“Relaxxx”
Béatrice Lussol
Vernissage samedi 22 mars 2025 de 16h à 21h — Exposition 1er avril — 17 mai 2025
Texte par Elisabeth Lebovici :
«Relax, Nero !!!! »—Telle est l’interjection que Poppée lance à son époux Néron dans la version made in Hollywood de Quo Vadis, un roman polonais censé se passer dans le palais de l’empereur connu pour avoir fichu le feu à Rome—mais pour les besoins du film tout le monde s’adresse la parole en anglais avec un fort accent américain. Tout va bien se passer. Relaxxx : tel est le titre, avec trois x, que s’est choisi Béatrice Lussol pour son exposition. Point de peplum ici, mais beaucoup de bouches. Relaxxx et pas relaxxx.
Celles-ci sont en effet l’objet central de cette exposition en version « maximaliste », comme le dit l’artiste, utilisant les trois espaces de la galerie S, vitrines comprises. Y sont installés une quinzaine de dessins auxquels s’ajoutent une multiplicité de petits formats figurant des mots, un tapissage d’abondants collages, plus des coussins qui forment les lettres de « witch » ou de « too late », notamment. Les mots et les bouches. On les reconnaît bien. Pourtant les uns comme les autres sont extraites de leurs contextes, ces chaînes énonciatives et corporelles dans lesquelles les mots comme les bouches sont logiquement supposées prendre sens. Je pense toujours au Chat du Cheshire d’Alice au Pays des Merveilles, cette créature qui disparaît progressivement de la perception des autres (et notamment d’Alice) au point de ne laisser que son sourire flottant. Ici, rien n’apparaît ou ne disparaît, cette chronologie-là n’est pas de mise. Les lèvres sinueuses et sans rides sont étirées souvent en une sorte de sourire sans qu’on puisse savoir si elles y consentent tout le temps. Elles s’entrouvrent sur des dents, laissent entrevoir ou pendre la langue. Plus cruellement, elles sont quelquefois tenues ou tendues par des doigts. C’est l’une des façons qu’a Béatrice Lussol d’en amplifier la forme. Plus généralement, celle-ci s’évase, rebondit, se diffracte ou se répercute au-delà d’elle-même, grâce à des lignes d’ondes. Dessinées et colorées de roses divers parfois teintés de bleus ou de verts, ces échos déroulent autour des lèvres elles un parcours qui prend son propre chemin, se referme ou divague, devient fluide, « psychédélique » ou « plissé géologique » selon les termes de Béatrice Lussol. Mais la composition entière est toujours conçue à l’avance, « il faut que je la couve jusqu’à ce que je l’aie, explique-t-elle. Il n’y a plus qu’à dessiner ».
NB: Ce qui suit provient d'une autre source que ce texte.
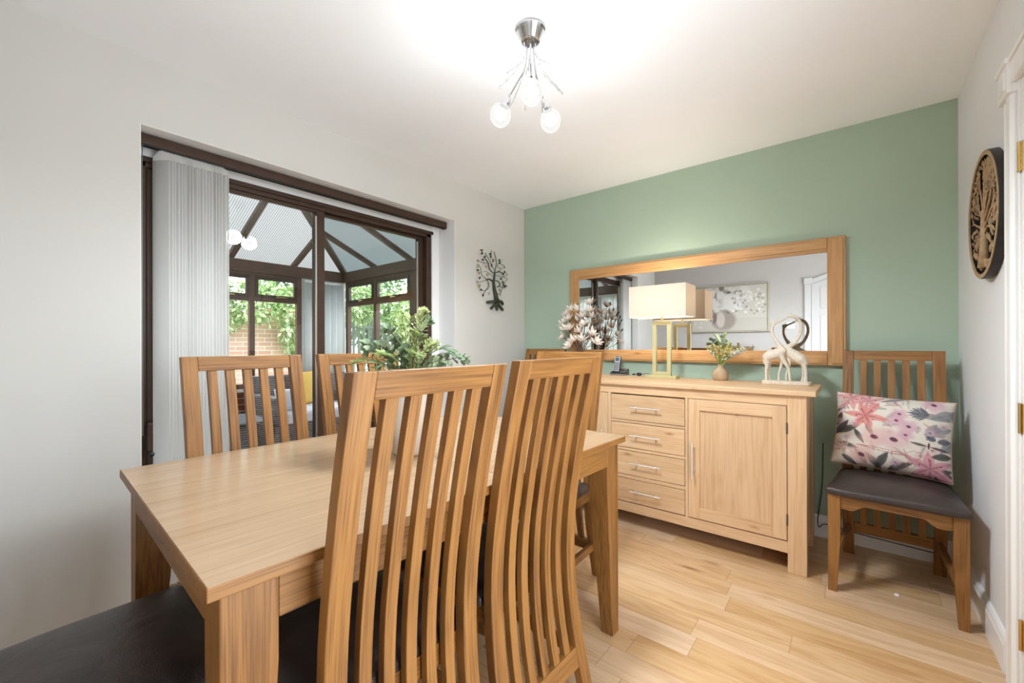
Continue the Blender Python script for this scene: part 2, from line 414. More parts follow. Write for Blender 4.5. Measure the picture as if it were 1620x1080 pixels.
# ================================================================== ROOM SHELL
W, H, YB = 2.793, 2.4, -3.36
OY0, OY1, OZ = -2.711, -0.873, 2.104          # patio opening in the left wall
M_left = paint('paint_warm_grey', srgb(208, 206, 201), .012)
M_right = paint('paint_right', srgb(226, 227, 228), .01)
M_ceil = paint('paint_ceiling', srgb(246, 247, 250), .008)
M_green = paint('paint_sage', srgb(170, 189, 170), .015)
M_reveal = paint('paint_white', srgb(235, 235, 234), .01)
M_white = paint('gloss_white', srgb(238, 238, 237), .005, .35)
M_brown = paint('brown_frame', srgb(70, 52, 42), .12, .35, 12)
M_brown2 = paint('brown_frame_light', srgb(98, 74, 60), .10, .4, 12)

struct(MB().box(-.3, W+.25, YB-.2, .2, -.06, 0).build('floor', floor_mat()))
struct(MB().box(-.3, W+.25, YB-.2, .2, H, H+.08).build('ceiling', M_ceil))
struct(MB().box(-.3, W+.25, 0, .2, 0, H).build('wall_green', M_green))
wl = MB().box(-.3, 0, YB-.2, OY0, 0, H).box(-.3, 0, OY1, 0, 0, H).box(-.3, 0, OY0, OY1, OZ, H)
struct(wl.build('wall_left', M_left))
# reveal lining of the opening (bright white)
rv = MB().box(-.295, -.001, OY1-.004, OY1-.0005, 0, OZ).box(-.295, -.001, OY0, OY0+.003, 0, OZ).box(-.295, -.001, OY0+.004, OY1-.004, OZ-.003, OZ)
struct(rv.build('trim_1', M_reveal))
tr = MB().box(-.205, -.172, -.955, -.915, 0, 2.10).box(-.205, -.178, OY0+.004, -.915, 2.027, 2.1).box(-.205, -.178, -.915, OY1-.005, 0, 2.1)
struct(tr.build('trim_2', M_reveal, bevel=.004))
# right wall with an assumed, unseen window beside the camera and a door
WY0, WY1, WZ0, WZ1 = -2.95, -1.92, .08, 2.08
DY0, DY1, DZ = -1.80, -1.035, 1.985
wr = MB()
wr.box(W, W+.25, -.001+DY1, 0, 0, H).box(W, W+.25, DY0, DY1, DZ, H).box(W, W+.25, WY1, DY0, 0, H)
wr.box(W, W+.25, WY0, WY1, 0, WZ0).box(W, W+.25, WY0, WY1, WZ1, H).box(W, W+.25, YB-.2, WY0, 0, H)
struct(wr.build('wall_right', M_right))
struct(MB().box(-.3, W+.25, YB-.2, YB, 0, H).build('wall_back', paint('paint_back', srgb(184, 181, 178), .012)))
# skirting boards
def skirt(name, a, b, nrm):
    """ogee topped board from a to b standing on the floor, nrm = side it faces"""
    prof = [(0, 0), (.016, 0), (.016, .095), (.012, .105), (.012, .112), (.006, .124), (0, .128)]
    m = MB(); a, b, nn = Vector(a), Vector(b), Vector(nrm)
    n = len(prof); vs = [a+nn*p[0]+Vector((0, 0, p[1])) for p in prof]+[b+nn*p[0]+Vector((0, 0, p[1])) for p in prof]
    m.add(vs, [tuple(range(n)), tuple(range(2*n-1, n-1, -1))]+[(i, (i+1) % n, (i+1) % n+n, i+n) for i in range(n)])
    return struct(m.build(name, M_white))
skirt('baseboard_green', (0, 0, 0), (W-.017, 0, 0), (0, -1, 0))
skirt('baseboard_right', (W, 0, 0), (W, -.895, 0), (-1, 0, 0))
skirt('baseboard_left', (0, OY1+.01, 0), (0, -.02, 0), (1, 0, 0))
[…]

Entre parole, langue et bouche, le français opère une remarquable confusion. Prenez, par exemple, « la langue française » : s’agit-il du langage employé ou de l’organe qui permet de l’activer oralement ? Beaucoup d’écrivaines ou d’artistes, même ne parlant pas cette langue, ont usé de cette indistinction ; depuis la langue indisciplinée de Gloria Anzaldua (qui écrivait « en anglais standard, en anglais de la classe ouvrière, en argot, en en espagnol standard, en espagnol-mexicain, en dialecte mexicain du Nord, en Chicano, en Tex-Mex, en Pachuco ») à l’américaine Lee Lozano, dont les dessins de bouches grimaçantes et édentées sont autant d’accès de négativité contre un monde de l’art qu’elle quittera bientôt. Composant un jeu de tarots jouant de fausses symétries dont les lèvres seraient le motif central, Beatrice Lussol, elle, met souvent les bouches à l’envers. Tourner la bouche à la verticale serait une indication qu’il ne s’agit peut-être pas de celle du haut du corps, mais des lèvres du bas. Cela résonne d’ailleurs avec une autre forme d’amplification, photographique celle-là. On la trouve, démultipliée, dans les collages. C’est un autre medium de Béatrice Lussol. Photos de films et découpages issus d’un manuel d’orthodontie au titre pas du tout relaxxx (Vissage collage en orthodonto-stomatologie) alternent et se chevauchent sur une même page. Tous font ressortir une bouche à contre-emploi hétéronormé avec la panique qu’elle suscite : seule, à deux, en couple, en trouple, en troupe la vampire, la goule, la suçeuse de sang, la femme fatale sont irrévocablement associées avec le lesbianisme. Un autre film pour le sceller : Les lèvres rouges, avec sa lesbienne vampire interprétée par la sublime Delphine Seyrig, qui en fait un maxxxx. Tous ces clichés sur les femmes entre elles sont ici hurlants — mais ne crient-elles pas, à leur tour, de s’en dégager ? Relaxxx. Même fermées, les lèvres sont parlantes.